Every line that contains the word "Write" should be copied.

## Dataset excerpts:
☆ ☆ ☆ ☆ ☆ ☆ ☆

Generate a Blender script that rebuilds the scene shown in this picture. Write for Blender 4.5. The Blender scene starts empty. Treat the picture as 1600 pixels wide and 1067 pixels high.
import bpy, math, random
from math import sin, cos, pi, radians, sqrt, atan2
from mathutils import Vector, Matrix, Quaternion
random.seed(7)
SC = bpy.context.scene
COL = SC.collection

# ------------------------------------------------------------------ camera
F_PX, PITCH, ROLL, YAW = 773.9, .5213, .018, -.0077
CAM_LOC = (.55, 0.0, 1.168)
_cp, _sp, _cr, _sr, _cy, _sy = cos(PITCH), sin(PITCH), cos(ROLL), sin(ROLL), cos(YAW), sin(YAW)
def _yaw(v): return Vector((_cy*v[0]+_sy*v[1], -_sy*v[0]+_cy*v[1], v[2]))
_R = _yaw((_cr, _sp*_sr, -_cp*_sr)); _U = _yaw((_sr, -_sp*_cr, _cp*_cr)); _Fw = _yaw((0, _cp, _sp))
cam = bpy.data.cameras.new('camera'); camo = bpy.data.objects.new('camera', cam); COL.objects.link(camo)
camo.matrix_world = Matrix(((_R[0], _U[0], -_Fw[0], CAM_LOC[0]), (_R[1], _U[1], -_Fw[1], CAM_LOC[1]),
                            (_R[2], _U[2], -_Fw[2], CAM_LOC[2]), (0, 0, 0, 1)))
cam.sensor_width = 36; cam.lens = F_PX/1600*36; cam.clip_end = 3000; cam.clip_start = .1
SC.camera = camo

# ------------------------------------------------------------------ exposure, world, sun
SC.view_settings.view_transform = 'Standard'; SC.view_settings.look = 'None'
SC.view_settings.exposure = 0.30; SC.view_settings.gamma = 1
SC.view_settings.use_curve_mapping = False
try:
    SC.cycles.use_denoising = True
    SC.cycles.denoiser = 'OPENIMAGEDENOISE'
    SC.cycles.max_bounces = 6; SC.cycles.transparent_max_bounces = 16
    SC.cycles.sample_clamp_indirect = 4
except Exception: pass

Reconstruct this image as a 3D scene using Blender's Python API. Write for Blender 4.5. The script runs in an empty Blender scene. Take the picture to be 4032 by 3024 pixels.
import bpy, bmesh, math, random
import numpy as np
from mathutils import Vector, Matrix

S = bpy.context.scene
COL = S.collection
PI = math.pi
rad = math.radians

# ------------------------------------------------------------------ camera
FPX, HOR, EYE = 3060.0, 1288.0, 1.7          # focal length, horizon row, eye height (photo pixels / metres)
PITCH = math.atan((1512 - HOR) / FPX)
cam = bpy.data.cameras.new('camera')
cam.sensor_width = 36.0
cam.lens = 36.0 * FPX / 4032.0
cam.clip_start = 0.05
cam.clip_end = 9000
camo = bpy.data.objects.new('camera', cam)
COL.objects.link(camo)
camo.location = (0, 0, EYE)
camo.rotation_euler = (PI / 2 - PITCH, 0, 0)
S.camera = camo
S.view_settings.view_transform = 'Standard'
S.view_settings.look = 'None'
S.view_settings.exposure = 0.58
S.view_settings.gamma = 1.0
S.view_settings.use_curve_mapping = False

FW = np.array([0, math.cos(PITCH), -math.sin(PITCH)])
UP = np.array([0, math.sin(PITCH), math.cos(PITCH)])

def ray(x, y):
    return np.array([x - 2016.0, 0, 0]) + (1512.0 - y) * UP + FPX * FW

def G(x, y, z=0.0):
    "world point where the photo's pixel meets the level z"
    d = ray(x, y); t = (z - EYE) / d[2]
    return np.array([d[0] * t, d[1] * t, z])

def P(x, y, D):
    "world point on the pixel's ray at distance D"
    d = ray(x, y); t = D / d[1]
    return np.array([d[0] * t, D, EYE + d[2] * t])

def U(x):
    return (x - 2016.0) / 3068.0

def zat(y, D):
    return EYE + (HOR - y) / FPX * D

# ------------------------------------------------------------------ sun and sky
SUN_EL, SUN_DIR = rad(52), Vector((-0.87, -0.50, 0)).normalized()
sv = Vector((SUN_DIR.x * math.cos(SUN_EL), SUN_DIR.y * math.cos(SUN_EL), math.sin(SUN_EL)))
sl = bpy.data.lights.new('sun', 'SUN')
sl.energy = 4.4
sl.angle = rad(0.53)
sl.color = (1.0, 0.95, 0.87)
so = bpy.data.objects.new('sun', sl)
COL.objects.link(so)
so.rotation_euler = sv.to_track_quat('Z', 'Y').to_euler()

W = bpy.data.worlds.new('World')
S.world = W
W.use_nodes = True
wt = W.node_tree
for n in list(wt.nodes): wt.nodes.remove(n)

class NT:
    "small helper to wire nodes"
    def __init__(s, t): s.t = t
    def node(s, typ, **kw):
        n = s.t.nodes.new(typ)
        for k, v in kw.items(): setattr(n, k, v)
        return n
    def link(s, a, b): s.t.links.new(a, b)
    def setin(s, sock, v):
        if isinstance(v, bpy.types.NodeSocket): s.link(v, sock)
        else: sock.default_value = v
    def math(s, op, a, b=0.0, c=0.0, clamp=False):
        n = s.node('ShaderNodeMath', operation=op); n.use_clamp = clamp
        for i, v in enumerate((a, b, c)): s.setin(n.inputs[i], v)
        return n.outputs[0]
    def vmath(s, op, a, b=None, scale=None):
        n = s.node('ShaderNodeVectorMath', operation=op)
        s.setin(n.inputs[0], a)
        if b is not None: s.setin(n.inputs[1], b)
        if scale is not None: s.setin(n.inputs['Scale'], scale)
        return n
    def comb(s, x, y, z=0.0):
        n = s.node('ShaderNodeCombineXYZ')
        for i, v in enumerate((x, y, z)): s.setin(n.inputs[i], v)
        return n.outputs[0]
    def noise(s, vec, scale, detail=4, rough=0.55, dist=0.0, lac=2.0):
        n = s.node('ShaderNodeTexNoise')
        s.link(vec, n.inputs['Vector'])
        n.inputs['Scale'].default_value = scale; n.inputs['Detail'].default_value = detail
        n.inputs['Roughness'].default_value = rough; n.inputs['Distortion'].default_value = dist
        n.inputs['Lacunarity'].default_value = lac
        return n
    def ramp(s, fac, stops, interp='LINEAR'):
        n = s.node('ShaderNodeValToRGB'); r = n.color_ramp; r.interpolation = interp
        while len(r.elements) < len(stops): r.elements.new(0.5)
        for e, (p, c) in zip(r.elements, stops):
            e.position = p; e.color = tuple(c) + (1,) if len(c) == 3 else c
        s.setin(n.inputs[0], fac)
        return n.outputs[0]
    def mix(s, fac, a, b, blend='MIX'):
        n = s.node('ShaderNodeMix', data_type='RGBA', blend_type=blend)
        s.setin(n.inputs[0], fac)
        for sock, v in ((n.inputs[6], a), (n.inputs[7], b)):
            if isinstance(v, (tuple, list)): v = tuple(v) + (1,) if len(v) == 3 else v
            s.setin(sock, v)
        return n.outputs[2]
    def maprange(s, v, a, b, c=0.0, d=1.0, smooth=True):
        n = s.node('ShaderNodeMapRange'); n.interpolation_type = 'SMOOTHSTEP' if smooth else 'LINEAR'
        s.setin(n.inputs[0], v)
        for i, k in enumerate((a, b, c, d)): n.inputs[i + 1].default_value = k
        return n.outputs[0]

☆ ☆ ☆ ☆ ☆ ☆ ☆

## Written answer:
Generate a Blender script that rebuilds the scene shown in this picture. Write for Blender 4.5. The Blender scene starts empty. Treat the picture as 1600 pixels wide and 1067 pixels high.
Reconstruct this image as a 3D scene using Blender's Python API. Write for Blender 4.5. The script runs in an empty Blender scene. Take the picture to be 4032 by 3024 pixels.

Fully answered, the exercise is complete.